Micex Climbs to 1-Month High as Stimulus Bets Spur Risk Appetite

Russian stocks rose to a one-month high as speculation U.S. and European policy makers will take steps to boost growth stoked appetite for riskier assets.

The Micex Index rose 0.6 percent to 1,346.43 by the close in Moscow, the highest level since May 12. The gauge was closed for trading on June 11 and 12 due to public holidays. OAO Gazprom Neft added 3 percent and preferred shares of OAO Surgutneftegas gained 2.8 percent. OAO Sberbank, the nation’s biggest lender, climbed 1.8 percent.

U.S. stocks rallied yesterday after Federal Reserve Bank of Chicago President Charles Evans said he would support more stimulus. Euro-area aid of up to 100 billion euros ($125 billion) for Spain’s banks will help bolster financial stability, the European Central Bank said yesterday.

“The Russian market is gaining on the positive support signals from earlier this week,” Mark Rubinstein, the head of research at Metropol Ifc in Moscow, said by phone. “The support for Spanish banks is an important step.”

OAO Novatek, Russia’s second-biggest natural gas producer, rose 1.1 percent to 326.11 rubles, the fifth day of gains and the highest close in a month. The government may increase the natural-gas extraction tax for the company and oil producers at a slower rate than proposed by the Finance Ministry last month, Deputy Prime Minister Arkady Dvorkovich said today.

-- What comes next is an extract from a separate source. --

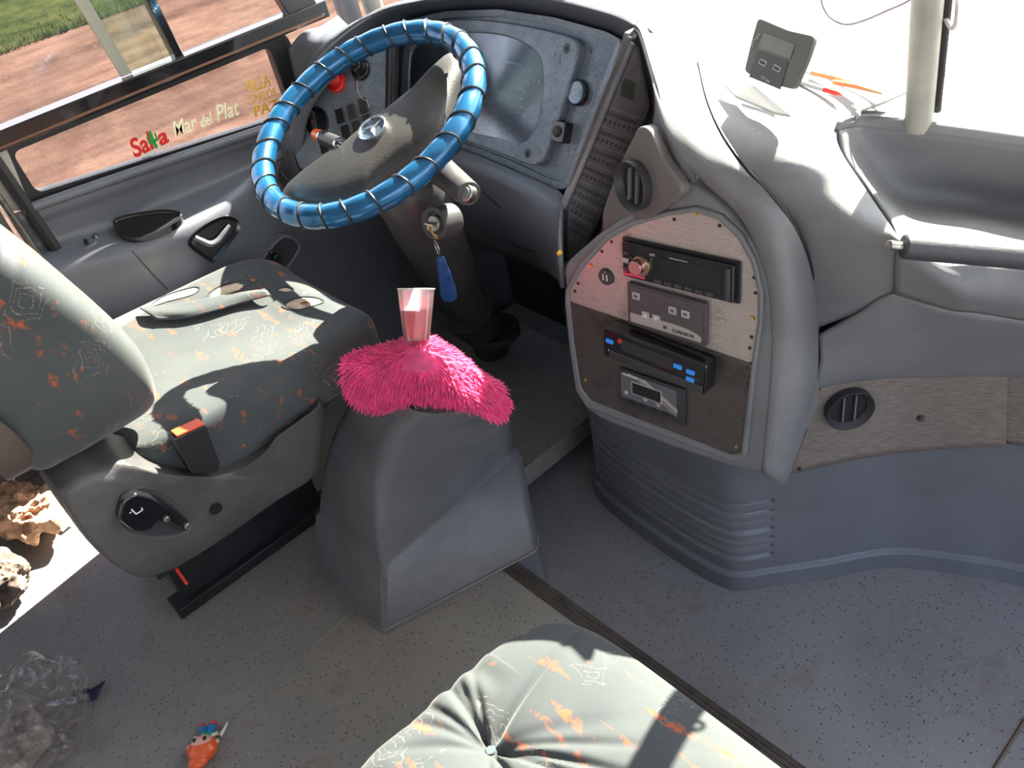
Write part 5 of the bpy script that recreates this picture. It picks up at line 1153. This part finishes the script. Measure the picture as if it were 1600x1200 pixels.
# toy doll lying on its back
dc=Zp(316,1168,.022); toy=thing('toy_doll','small orange-haired toy doll in blue trousers lying on the floor','toy',(dc.x,dc.y,0))
up_=(Zp(322,1128,0)-Zp(314,1180,0)).normalized(); rt_=up_.cross(V((0,0,1)))*1
def tp2(a,b,z): return V((dc.x,dc.y,0))+rt_*a+up_*b+V((0,0,z))
def ball(c,sx,sy,sz,n=24):
    def f(p): return c+rt_*p.x+up_*p.y+V((0,0,p.z))
    return sq_mesh(superq(sx,sy,sz,1,1,n,n),f)
def tyy(nm,bm,m): return adopt(toy,link(nm,bm,m))
HAIR=mat('orange_toy_hair',(.85,.13,.03),.35,coat=.3); SKIN=mat('toy_skin',(.75,.42,.32),.4)
hair=tyy('hair',ball(tp2(0,-.002,.019),.030,.026,.019),HAIR)
bm=ball(tp2(-.006,-.026,.018),.020,.014,.012); tyy('fringe',bm,HAIR)
tyy('face',ball(tp2(.0,.006,.026),.022,.017,.0145),SKIN)
for s in(-1,1): tyy('eye',ball(tp2(s*.010,.008,.0385),.0042,.0048,.003,12),BLK); tyy('ear',ball(tp2(s*.028,.008,.02),.005,.006,.005,12),SKIN)
tyy('mouth',ball(tp2(0,.015,.0385),.004,.0012,.0015,10),REDP)
tyy('shirt',ball(tp2(0,.027,.014),.013,.010,.010,18),mat('toy_green',(.03,.35,.10),.4))
bm=B(); 
for s in(-1,1): tube(bm,[tp2(s*.004,.030,.013),tp2(s*.008,.042,.012),tp2(s*.010,.050,.011)],[.009,.0075,.007],12)
tyy('trousers',bm,mat('toy_blue',(.02,.22,.55),.4))
for s in(-1,1):
    tyy('shoe',ball(tp2(s*.011,.055,.011),.006,.005,.008,14),REDP); bm=B(); tube(bm,[tp2(s*.012,.026,.014),tp2(s*.024,.030,.013)],[.005,.004],10); tyy('arm',bm,WHT)
bm=B(); tube(bm,[tp2(.030,.022,.014),tp2(.036,.036,.013),tp2(.040,.050,.012)],[.004,.003,.0018],10); tyy('white_stick',bm,WHT)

“There is hope that taxes will be lowered for Novatek,” Rubinstein said.

‘Firmly Fixated’

Russia-dedicated equity funds posted redemptions for the seventh week, registering a net outflow of $48 million in the week ended June 6, compared with $8.2 million in the week before, according to Troika Dialog, which cited EPFR Global data.

“Investors are very firmly fixated on any indication of further stimulus to come in the U.S. or Europe,” Chris Weafer, a strategist at Troika Dialog in Moscow, said in an e-mailed note.

Stocks pared gains earlier as retail sales in the U.S. fell in May for a second month after slower employment and subdued wage gains damped demand. Greece holds general elections on June 17 amid concern Europe’s fiscal crisis is spreading.

Crude, Russia’s biggest export earner, moved between gains and losses, retreating as much as 1.4 percent. Russia received almost 50 percent of budget revenue from oil and gas sales last year.

“Oil is not offering support to the market,” Mark Rubinstein, the head of research at Metropol Ifc in Moscow, said by phone. “The market will remain cautious before the Greek elections.”

The MSCI Emerging Markets Index rose 0.7 percent to 919.24. Russian stocks trade at 4.9 times estimated earnings, having lost 4 percent this year. That compares with a 0.3 percent gain for the MSCI Emerging-Market Index which trades at 9.4 times projected earnings.